If it's essential, your landlord has 48 hours to properly address the problem.

4. If the required time frame has passed and your landlord hasn’t made the repairs or tried to make the repairs, it’s time to assert your rights.

Depending on whether the problem is considered essential or nonessential, you have different options.

Essential

■ Hire someone yourself to fix the problem and deduct the cost from the rent.

■ Withhold rent without incurring late fees or other charges.

Note: If you were not up to date on rent payments prior to submitting written notice, you cannot withhold rent.

■ Find other housing and stop paying rent until the problem is fixed.

■ Sue the landlord for cost of repairs.

Nonessential

■ Terminate the lease and move out.

■ Withhold rent and pay it into a court escrow account.

■ Pay for the repairs and deduct the amount from rent.

Note: The maximum amount that can be deducted is one month’s rent. The landlord must be provided an itemized statement.

■ Sue the landlord for money or request a court order requiring the repairs.

5. See how your landlord reacts to the steps you’ve taken.

If the landlord makes the repairs, celebrate.
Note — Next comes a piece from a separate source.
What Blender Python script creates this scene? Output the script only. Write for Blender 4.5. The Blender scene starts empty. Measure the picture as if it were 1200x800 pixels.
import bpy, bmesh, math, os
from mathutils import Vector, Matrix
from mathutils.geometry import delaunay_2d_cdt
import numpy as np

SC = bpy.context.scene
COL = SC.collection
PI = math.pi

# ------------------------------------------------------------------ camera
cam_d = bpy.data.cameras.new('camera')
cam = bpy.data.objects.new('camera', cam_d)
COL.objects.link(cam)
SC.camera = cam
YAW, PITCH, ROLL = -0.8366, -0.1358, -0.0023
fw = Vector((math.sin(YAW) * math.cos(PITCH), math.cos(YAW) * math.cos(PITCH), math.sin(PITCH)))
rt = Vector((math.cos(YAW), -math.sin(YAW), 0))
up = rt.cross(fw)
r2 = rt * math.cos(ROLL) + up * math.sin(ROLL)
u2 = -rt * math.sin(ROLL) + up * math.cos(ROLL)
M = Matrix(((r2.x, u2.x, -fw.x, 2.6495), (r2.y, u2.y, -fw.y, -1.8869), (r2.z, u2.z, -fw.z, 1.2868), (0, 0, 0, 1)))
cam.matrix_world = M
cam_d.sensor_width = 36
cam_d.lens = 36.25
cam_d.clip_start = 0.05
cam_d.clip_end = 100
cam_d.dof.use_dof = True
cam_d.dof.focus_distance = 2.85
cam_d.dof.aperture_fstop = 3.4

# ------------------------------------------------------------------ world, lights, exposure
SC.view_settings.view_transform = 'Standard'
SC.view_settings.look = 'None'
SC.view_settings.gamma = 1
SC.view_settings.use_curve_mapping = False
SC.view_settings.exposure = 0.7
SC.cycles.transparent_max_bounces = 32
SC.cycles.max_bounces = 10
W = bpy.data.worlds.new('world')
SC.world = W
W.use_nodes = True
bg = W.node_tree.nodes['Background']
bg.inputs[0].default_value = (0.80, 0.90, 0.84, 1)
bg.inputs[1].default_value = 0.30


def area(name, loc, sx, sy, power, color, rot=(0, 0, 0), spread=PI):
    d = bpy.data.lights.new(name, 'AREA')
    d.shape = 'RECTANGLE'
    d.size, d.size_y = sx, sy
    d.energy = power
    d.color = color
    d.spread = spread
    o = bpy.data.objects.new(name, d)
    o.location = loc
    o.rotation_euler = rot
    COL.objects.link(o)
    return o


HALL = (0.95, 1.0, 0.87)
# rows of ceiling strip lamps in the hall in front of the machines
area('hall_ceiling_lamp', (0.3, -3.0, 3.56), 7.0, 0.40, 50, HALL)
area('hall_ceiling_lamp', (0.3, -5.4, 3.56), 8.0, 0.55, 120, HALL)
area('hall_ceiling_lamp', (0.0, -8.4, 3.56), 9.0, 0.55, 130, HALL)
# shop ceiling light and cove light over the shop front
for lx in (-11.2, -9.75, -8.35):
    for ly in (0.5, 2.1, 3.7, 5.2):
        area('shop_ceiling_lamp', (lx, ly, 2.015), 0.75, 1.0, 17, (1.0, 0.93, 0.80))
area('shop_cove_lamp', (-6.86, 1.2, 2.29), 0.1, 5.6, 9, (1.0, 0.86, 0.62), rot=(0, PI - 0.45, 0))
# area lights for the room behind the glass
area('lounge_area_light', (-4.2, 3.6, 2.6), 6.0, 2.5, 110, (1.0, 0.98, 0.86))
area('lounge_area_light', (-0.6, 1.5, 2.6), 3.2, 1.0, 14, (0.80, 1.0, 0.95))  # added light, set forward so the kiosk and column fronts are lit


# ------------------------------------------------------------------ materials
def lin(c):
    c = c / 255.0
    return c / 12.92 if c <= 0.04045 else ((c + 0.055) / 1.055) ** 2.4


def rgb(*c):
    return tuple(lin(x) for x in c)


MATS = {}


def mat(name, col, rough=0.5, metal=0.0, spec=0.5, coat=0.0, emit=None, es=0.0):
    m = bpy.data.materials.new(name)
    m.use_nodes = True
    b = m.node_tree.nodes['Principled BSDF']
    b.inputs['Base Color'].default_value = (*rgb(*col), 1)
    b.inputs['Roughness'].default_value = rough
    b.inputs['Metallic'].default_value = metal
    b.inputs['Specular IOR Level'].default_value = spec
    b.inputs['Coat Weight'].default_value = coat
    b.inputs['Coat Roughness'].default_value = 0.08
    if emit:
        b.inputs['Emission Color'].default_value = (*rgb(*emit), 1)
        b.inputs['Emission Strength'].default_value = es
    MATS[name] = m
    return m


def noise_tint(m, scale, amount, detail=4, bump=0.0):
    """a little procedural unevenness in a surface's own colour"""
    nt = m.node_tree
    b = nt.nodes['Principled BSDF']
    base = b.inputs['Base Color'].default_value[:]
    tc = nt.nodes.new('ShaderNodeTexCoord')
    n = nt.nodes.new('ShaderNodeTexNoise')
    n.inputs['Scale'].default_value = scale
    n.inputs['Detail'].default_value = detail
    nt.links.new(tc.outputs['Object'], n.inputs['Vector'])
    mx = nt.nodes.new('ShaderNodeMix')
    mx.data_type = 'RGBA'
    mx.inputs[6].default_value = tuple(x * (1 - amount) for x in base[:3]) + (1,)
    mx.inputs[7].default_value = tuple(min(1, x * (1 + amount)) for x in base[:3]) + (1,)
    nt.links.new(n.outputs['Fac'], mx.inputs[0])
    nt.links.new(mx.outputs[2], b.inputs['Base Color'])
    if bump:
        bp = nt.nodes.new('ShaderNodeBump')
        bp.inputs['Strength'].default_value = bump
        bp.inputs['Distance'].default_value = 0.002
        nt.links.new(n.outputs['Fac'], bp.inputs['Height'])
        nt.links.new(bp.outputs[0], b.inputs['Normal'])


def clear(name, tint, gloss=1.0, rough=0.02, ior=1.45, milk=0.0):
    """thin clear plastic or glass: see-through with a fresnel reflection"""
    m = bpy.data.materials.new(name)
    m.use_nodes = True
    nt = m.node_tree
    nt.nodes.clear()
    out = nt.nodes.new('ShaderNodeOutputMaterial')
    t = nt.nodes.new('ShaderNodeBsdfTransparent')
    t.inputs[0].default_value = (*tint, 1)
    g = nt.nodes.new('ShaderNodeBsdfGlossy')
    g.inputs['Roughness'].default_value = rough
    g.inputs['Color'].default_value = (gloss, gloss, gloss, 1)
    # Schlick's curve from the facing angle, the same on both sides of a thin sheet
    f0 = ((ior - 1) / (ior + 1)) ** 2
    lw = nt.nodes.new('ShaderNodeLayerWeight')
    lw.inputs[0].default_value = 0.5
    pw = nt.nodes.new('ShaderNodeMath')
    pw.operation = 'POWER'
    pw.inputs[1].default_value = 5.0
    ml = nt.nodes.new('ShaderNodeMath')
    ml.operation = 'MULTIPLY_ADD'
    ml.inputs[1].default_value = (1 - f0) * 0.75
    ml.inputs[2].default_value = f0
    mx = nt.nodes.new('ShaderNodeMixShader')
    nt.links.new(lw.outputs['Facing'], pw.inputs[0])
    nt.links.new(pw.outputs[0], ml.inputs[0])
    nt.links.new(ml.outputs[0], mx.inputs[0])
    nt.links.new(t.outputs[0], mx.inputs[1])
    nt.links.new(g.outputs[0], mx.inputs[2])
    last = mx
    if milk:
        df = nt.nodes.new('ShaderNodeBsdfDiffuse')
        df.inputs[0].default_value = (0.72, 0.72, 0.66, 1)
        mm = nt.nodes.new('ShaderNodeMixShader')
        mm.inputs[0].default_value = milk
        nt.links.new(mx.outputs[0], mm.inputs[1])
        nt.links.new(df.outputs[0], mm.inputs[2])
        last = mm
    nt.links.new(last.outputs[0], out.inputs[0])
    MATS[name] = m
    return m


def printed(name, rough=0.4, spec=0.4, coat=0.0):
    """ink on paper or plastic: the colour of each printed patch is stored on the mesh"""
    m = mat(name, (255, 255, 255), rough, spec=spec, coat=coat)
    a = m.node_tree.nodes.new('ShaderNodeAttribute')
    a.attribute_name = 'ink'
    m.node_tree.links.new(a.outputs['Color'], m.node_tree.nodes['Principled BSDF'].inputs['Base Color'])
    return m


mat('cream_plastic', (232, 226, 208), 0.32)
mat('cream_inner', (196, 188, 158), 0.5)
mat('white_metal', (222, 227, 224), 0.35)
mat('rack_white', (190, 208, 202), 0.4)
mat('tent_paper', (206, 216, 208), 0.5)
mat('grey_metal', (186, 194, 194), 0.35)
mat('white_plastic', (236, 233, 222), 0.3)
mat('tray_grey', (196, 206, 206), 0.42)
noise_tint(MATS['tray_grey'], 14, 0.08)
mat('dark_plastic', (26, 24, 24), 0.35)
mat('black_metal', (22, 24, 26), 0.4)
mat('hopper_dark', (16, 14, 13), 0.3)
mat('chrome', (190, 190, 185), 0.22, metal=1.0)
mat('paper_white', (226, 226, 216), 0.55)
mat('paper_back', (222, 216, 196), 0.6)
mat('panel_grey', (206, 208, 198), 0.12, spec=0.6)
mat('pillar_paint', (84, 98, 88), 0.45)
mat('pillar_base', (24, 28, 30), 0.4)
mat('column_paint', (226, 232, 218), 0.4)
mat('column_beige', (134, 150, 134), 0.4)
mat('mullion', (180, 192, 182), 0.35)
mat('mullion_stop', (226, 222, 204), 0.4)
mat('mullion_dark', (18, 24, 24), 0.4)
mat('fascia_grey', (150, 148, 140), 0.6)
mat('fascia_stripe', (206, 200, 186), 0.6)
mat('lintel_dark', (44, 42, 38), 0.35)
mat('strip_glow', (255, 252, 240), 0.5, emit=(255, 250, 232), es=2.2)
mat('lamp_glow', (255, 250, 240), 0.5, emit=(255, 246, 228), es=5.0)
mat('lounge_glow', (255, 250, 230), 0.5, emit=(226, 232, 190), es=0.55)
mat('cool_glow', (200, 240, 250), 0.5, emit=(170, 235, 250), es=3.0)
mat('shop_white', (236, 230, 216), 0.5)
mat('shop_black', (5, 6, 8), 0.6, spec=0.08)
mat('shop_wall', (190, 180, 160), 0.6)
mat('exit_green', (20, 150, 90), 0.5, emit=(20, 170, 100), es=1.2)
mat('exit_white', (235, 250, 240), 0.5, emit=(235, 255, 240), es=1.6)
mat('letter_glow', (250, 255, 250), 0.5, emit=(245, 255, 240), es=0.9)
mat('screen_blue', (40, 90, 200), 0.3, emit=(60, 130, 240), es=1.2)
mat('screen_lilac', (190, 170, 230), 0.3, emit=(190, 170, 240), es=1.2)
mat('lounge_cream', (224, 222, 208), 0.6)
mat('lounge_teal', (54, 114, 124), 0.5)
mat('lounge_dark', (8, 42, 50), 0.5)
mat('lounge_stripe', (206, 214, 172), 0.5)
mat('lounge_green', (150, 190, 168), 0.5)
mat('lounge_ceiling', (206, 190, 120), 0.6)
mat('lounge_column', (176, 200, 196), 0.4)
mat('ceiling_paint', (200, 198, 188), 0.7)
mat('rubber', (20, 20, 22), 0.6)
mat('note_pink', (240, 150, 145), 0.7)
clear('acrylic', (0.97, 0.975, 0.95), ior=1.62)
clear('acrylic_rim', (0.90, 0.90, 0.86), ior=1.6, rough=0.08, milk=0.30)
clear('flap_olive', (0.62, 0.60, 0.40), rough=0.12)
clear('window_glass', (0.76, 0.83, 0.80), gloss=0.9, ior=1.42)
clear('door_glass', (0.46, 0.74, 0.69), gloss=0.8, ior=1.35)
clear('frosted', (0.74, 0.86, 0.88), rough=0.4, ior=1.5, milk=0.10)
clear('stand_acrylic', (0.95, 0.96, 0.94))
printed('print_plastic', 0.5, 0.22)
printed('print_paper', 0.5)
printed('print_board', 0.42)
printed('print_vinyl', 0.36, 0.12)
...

Your problem is solved!

OR

Your landlord might give you an eviction notice based on your actions.

Note: Landlords cannot raise rent, refuse to renew a lease or evict you because you complained about a habitability problem. That would be considered illegal retaliation under Nevada law.

If you receive an eviction notice, you must file an answer or affidavit with the court in response. It will tell the judge you took legal actions because your landlord failed to fix an essential problem or maintain the property in a habitable manner.
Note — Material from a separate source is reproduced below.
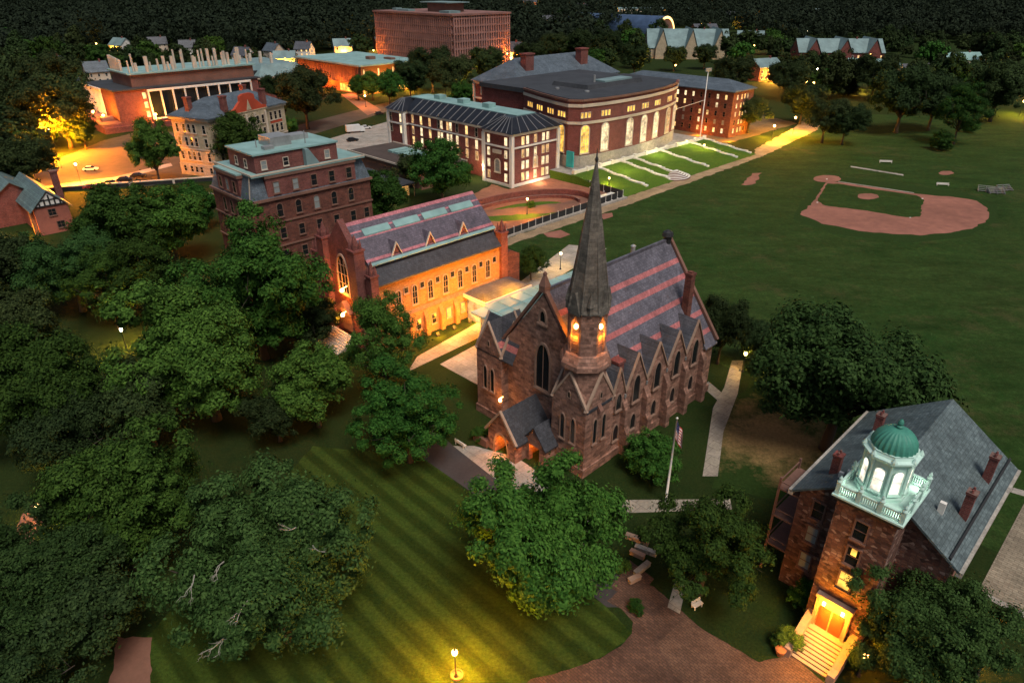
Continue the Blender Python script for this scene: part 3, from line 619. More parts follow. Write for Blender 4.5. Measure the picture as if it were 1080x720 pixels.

Once you’ve filed your paperwork, the judge will rule whether the eviction is legal.

County hotline offers free advice

Clark County landlord/tenant hotline 702-759-0697

When disgruntled tenants call the Clark County landlord/tenant hotline, their top complaints are about mold, maintenance issues, cockroaches, bed bugs and heating or air conditioning failures.

“Generally, very few will say they are the cause of the problem,” said Mackenzie Burns, the hotline’s program manager.

The Southern Nevada Health District started the hotline in 2011, but UNLV researchers took over management of it two years ago after receiving a federal grant to study its effectiveness. The Health District and UNLV don’t have jurisdiction over rental properties, so the hotline is merely a way for landlords and tenants to get advice about problems.

Of the 10 to 20 calls the hotline receives each day, about half are considered legitimate problems, Burns said.

“We advise them about current Nevada laws and what to do to proceed,” she said.

Hotline staff also contact tenants and landlords a month or two after the initial call to see if progress was made.

The UNLV researchers expect to finish their study of the hotline in May 2016.